Tyson’s pork business operating income was $88 million with a return on sales of 7.2 percent for the quarter. Sales volume increased about 7 percent as sales prices languished 23 percent lower during the quarter. Pork operating income for the year was $373 million with a 7.2 percent return on sales with increased volume of 4 percent while average sales price lagged by 16 percent. Looking ahead, Smith said the pork segment in fiscal 2016 with returns up to 8 percent.

Internationally, Tyson’s focus on India remains a priority as it is profitable and has plenty of potential despite it representing a small amount of business for now. China, on the other hand, has not been profitable for Tyson. “Given the ongoing losses generated in this business, record-low chicken prices, the slower economic outlook for China and our changing strategy, we recorded an impairment charge of $169 million in the fourth quarter,” said Smith, stating that details of the company’s plans in the two markets would be announced in the coming months.

Expecting overall foodservice traffic to remain mostly flat as fast-casual concepts fuel growth and breakfast and snacking provide opportunities in terms of dayparts. Smith said new products utilizing value-added chicken and prepared foods will take advantage of this ripe segment.
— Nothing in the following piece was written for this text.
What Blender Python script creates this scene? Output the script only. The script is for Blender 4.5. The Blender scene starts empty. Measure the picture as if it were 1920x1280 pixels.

As for the retail channel, Smith said opportunities to feature pork products are promising thanks to declining prices as of late. Year-over-year, fresh pork volume increased 6 percent on pricing that was 2 percent lower. Meanwhile, fresh chicken volume was up 1.5 percent on pricing that was 3 percent higher. Accentuating the trend, this past month, pork volume was up 11 percent on 13 percent lower pricing as fresh chicken volume decreased 2 percent with a 2 percent increase in pricing. Also in the past month, pricing finally eased on whole muscle and ground beef, Smith said.